From the 1950s onwards, artists increasingly began to work with unconventional materials, new techniques, and experimental modes of practice. Questions of what art could be—and what role it should play in society—became ever more central.

Nordic artists were closely connected to international currents, and the idea of the solitary artistic genius was challenged. Instead, communities and networks emerged across national borders, where similar ideas and forms of expression developed in parallel in different parts of the world.

Featuring around 150 works from The Tangen Collection, the exhibition shows how artists of this period explored new forms of expression, processes, and perspectives. Anything could become art: mass-produced materials, objects, images, and references drawn from art history. Rebellion and Optimism reflects a time when art both engaged directly with its present moment—and dared to imagine something entirely new.

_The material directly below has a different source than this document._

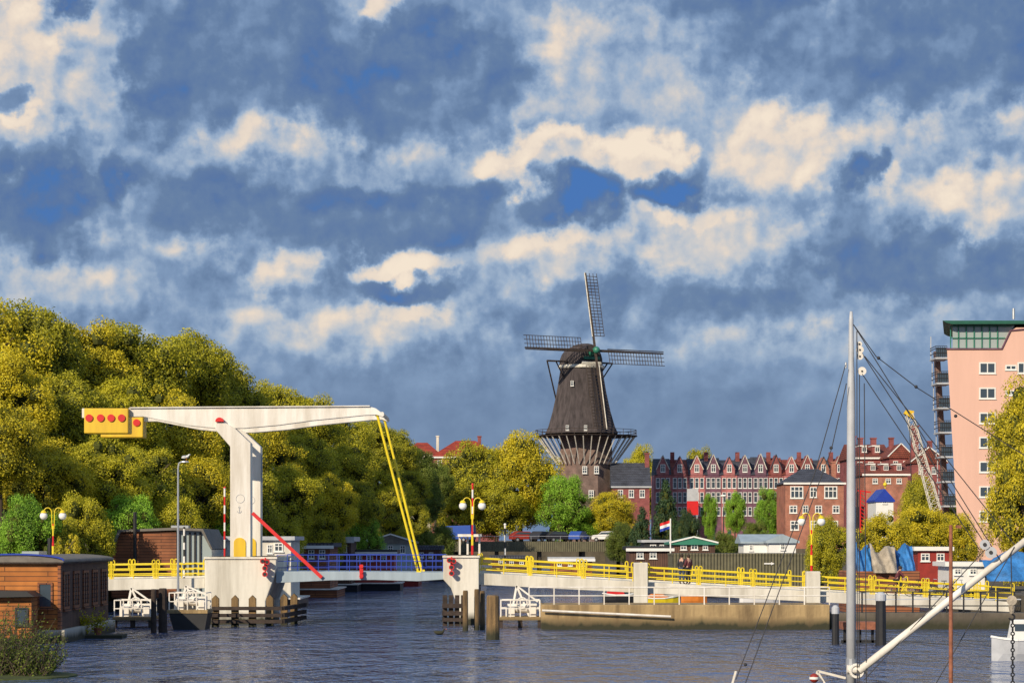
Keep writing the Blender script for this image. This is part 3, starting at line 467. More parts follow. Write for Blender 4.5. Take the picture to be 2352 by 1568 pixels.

About Stories from The Tangen Collection

Between Dreams and Reality. Stories from The Tangen Collection is part of a larger collaborative project between Kunstsilo and art historian and external curator Steinar Gjessing. Over many years, Gjessing has contributed to the development of the Tangen Collection—which today comprises nearly 7,000 works of art—and his experience and perspectives are highly relevant to Kunstsilo’s ongoing work with the stewardship and future management of the collection.

The exhibition presents, for the first time, a substantial number of artworks recently acquired from the Canica Art Collection. The Canica Collection was built up in the years following the turn of the millennium by the well-known business leader Stein Erik Hagen. When Steinar Gjessing was appointed as art advisor, the collection underwent a significant shift and took on a new direction, with a stronger emphasis on acquiring experimental and avant-garde art from the Nordic countries.

This major expansion has deepened the Tangen Collection and added a number of key works by central Nordic artists of the twentieth century—further strengthening its position as a vital source of insight into the Nordic modernist tradition.

The three exhibitions that make up this project are conceived as parts of one overarching whole. The intention has been to highlight some of the most important focal points of the collection, thereby outlining key trajectories in recent Nordic art that might otherwise be less readily visible.